Le faible niveau des taux d’intérêt a favorisé cette tendance. Selon l’agence de notation Standard & Poors, 37% des multinationales étaient fortement endettées en 2017. C’est 5 points de plus qu’en 2007, à la veille de la crise financière. Des sommes d’argent toujours plus importantes ont été prêtées à des entreprises avec des cotes de crédit moins bonnes. Du fait que les taux d’intérêt commencent à remonter, beaucoup de ces emprunteurs moins solides ne pourront plus rembourser leurs prêts.
Des marchés de plus en plus risqués…
En conséquence, la cote de crédit des marchés s’est détériorée. Depuis 1980, la cote médiane des obligations est passée de A- à BBB- (une cote située juste un cran au-dessus de la cote « junk », c’est-à-dire pacotille).
Même les entreprises qui se targuaient d’avoir les meilleures cotes ont vu celles-ci se dégrader. Selon PIMCO, une société de gestion obligataire, 48% des obligations des entreprises les mieux notées sont maintenant cotées BBB. C’est 25% de plus que dans les années 1990. Signe que ces entreprises sont bien plus endettées qu’auparavant, le ratio de l’effet de levier net des entreprises cotées BBB est maintenant de 2,9, contre 1,7 en 2000.
…et des investisseurs qui ne réclament pas leur prime de risque
Le fait que les investisseurs ne réclament pas pour autant des rendements plus élevés pour compenser les risques accrus liés à cet endettement constitue un autre signal malsain. De même que les taux d’intérêt bas ont encouragé les entreprises à emprunter, ils ont incité les investisseurs à garnir leurs portefeuilles d’obligations, faute de trouver de meilleurs placements pour leurs disponibilités.
La chute de 40 % du coût des couvertures de défaillances (CDS) dans ce contexte au cours des 2 dernières années est un autre signe inquiétant. Tout se passe comme si la perspective d’un défaut des entreprises inquiétait moins les investisseurs, alors que les risques ont été pratiquement inchangés au cours de cette période.
Autrement dit, les investisseurs ont renoncé à se faire rémunérer pour une partie des risques qu’ils prennent. Si l’on ajoute la baisse de la liquidité du marché obligataire, liée au désintérêt des banques pour les activités de marché, on a la recette parfaite pour la prochaine crise financière, affirme The Economist.
Le retrait des banques centrales, qui commencent à stopper leurs injections monétaires, devrait faire le reste.
Nous sommes déjà entrés dans la zone de risque
Pour la société de recherche Gavekal, nous sommes déjà entrés dans la zone de danger. Les analystes de marché ont tendance à suivre la différence entre les taux de long terme et de court terme des bons du Trésor américain, pour tenter d’y détecter un potentiel indicateur de contraction. Selon la banque d’affaires Goldman Sachs, une inversion de la courbe des taux (c’est-à-dire le fait que les taux des obligations à long terme sont rattrapés par ceux des obligations à court terme en dépit du risque accru que présentent ces titres) était le signe annonciateur des 7 dernières récessions.

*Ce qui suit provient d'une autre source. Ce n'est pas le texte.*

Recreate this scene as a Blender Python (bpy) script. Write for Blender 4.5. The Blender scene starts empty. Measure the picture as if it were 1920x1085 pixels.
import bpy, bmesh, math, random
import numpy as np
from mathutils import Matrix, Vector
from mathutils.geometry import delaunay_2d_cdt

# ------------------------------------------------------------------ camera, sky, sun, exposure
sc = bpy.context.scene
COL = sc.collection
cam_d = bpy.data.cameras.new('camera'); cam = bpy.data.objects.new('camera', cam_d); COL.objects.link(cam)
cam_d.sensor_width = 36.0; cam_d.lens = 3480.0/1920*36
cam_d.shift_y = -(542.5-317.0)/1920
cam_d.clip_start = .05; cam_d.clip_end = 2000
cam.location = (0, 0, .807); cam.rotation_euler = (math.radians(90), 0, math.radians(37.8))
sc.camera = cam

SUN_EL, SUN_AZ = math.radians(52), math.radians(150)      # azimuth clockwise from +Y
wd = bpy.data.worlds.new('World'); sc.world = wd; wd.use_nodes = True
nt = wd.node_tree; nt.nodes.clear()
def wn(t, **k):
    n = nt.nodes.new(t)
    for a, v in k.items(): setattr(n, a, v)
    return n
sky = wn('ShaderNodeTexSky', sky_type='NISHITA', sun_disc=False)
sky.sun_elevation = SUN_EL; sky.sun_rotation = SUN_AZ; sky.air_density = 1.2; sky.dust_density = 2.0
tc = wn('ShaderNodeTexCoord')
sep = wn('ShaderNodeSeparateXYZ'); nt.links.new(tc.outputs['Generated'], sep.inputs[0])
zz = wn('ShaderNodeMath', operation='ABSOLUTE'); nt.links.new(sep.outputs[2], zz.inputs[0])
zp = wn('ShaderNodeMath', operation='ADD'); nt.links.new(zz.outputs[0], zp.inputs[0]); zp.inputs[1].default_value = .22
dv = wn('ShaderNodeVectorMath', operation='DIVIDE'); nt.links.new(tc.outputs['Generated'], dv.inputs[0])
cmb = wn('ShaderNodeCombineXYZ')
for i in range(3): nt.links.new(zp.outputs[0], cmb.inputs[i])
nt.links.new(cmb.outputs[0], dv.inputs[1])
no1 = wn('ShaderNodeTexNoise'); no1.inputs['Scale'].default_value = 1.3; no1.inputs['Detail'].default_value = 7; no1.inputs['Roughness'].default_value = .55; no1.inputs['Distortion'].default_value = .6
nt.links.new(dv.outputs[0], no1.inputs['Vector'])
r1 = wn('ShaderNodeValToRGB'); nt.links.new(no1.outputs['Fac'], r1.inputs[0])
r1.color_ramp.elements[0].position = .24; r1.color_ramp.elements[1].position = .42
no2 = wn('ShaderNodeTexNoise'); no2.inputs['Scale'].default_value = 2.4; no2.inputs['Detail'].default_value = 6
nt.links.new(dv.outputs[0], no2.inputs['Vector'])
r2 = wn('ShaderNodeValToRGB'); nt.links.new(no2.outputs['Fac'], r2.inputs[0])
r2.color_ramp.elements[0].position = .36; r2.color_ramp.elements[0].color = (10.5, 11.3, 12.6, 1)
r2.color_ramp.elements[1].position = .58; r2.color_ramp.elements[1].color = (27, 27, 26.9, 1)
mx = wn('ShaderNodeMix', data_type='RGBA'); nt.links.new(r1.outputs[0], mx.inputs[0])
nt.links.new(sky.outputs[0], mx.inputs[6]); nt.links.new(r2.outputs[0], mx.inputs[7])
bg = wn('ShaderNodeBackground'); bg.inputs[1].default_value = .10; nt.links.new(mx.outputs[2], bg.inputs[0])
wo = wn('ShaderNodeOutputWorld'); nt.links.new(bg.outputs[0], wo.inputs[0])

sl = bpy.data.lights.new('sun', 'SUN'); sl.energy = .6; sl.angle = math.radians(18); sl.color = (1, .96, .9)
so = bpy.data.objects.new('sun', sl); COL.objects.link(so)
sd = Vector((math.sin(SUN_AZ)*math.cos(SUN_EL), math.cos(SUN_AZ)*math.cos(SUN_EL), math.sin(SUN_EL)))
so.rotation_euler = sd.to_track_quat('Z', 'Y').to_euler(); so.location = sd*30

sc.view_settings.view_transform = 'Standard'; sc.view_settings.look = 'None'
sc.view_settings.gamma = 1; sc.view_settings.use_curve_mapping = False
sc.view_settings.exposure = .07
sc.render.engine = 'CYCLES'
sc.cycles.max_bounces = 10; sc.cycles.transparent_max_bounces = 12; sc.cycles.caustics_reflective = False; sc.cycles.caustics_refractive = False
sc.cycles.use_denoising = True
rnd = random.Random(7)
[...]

Mais les politiques d’assouplissement quantitatif des banques centrales ont brouillé la configuration des marchés financiers. Désormais, il est donc plus judicieux de s’intéresser à l’évolution des obligations du secteur privé, affirme Charles Gave directeur de Gavekal.
Il s’est penché sur les taux de rendement des obligations à long terme d’entreprises cotées BBB, qu’il a comparés aux taux d’intérêt qu’elles pouvaient obtenir des banques. Il a constaté que ces taux étaient actuellement équivalents.
Si les taux des crédits consentis par les banques deviennent supérieurs à ceux des obligations, il faudra s’attendre à « une récession aux États-Unis, un accident financier ailleurs, ou les deux », affirme cet économiste.